On Fridays, thousands of Salafis descend on the underground mosques of Moscow, one of the biggest of which is called Darul Arkam. It is a single-story building, about the size of a one-bedroom house, that stands in the middle of a grimy industrial neighborhood surrounded by junkyards, auto-repair shops, and clusters of rusty sheet-metal garages. The mosque is blocked from the street with a bare concrete wall crowned with barbed wire, and the only way in or out is through a narrow metal door. There are no signs outside to distinguish it from the surrounding lots, no minarets or crescent moons. An outsider would have trouble finding it even with the address marked off on a map.

But on the Friday I went there it was made conspicuous by the clusters of Muslim men arriving to take in the sermon, trickling in from the bus stops and side streets in groups of a dozen or so. Eventually, a couple thousand of them assembled, mostly between the ages of 25 and 35. Many wore track pants and T-shirts—including one that read in English, "Islam Is the Way of Life," and another that read, also in English, "The Times They Are A-Changin'."

About half of the congregants wore the facial hair typical of Salafis, who like to trim their mustaches close but let their beards grow long, sort of like the Amish. They started to gather around noon, just as a group of volunteers began inflating the large white tent in the courtyard to accommodate the growing crowd. The tent’s scuffed white exterior was badly in need of a wash, and its wooden floor was lined with simple woven plastic prayer rugs. Just beside it a kind of field kitchen had been set up, where volunteers prepared a vat of steaming plov, the staple dish of rice and meat served in every Muslim part of the former Soviet Union.

The sermon that day was delivered by a visiting cleric named Sheikh Idris—full name Idris abu Abdurakhman ash-Shishani—who talked about the emptiness of knowing the Quran by heart without trying to act and live like the Prophet Mohammed. (This is a mainstay of Salafism, which puts particular emphasis on the need for Muslims to emulate the prophet in every way they can.) Hundreds of men were packed into the room all around him, their numbers spilling out into the courtyard and nearly filling the tent outside. The sermon concluded with a word of practical advice: "When coming to our mosque—I mean, to our prayer room,” Sheikh Idris said, quickly correcting himself, “please do not forget to bring your identity papers. We all know what can happen."

He was referring to an incident on April 26 when several busloads of Russian troops raided Darul Arkam. For hours, they kept a couple thousand worshippers inside the mosque and its courtyard as police checked everyone's documents. According to a statement released by the FSB (the agency formerly known as the KGB), 140 of the congregants were arrested on suspicion of involvement in radical Islamist groups.

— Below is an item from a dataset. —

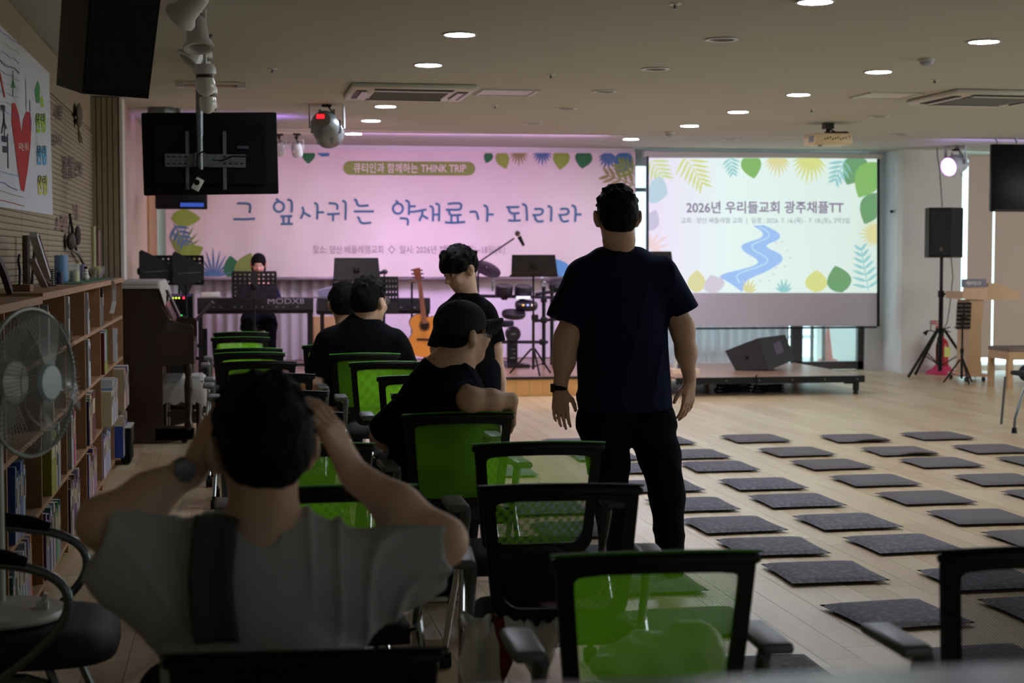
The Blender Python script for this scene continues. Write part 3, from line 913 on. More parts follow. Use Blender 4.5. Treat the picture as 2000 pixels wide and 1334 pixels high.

Among the mosque's past congregants, the FSB said, were four men convicted of attempting to bomb a passenger train between Moscow and St. Petersburg in July 2011. (The FSB found and defused that bomb before it was detonated, and the alleged perpetrators are now serving sentences of between 15 and 18 years.) After the raid on Darul Arkam, state-run television channels and news agencies ran reports claiming that a group of "Islamic extremists" had been apprehended in Moscow. For the head of the mosque, a young imam named Mukhammad-Basyr Gasanov, the press coverage of the raid was the most painful part. "It was Islamophobia, which is a political trump card in Russia," he told me. "We have no way of fighting it." So the mosque closed down for a couple of weeks after the raid, while its leaders sought guarantees of protection. That meant reaching out to the Council of Muftis, the state sanctioned organization meant to represent all of Russia’s Muslims.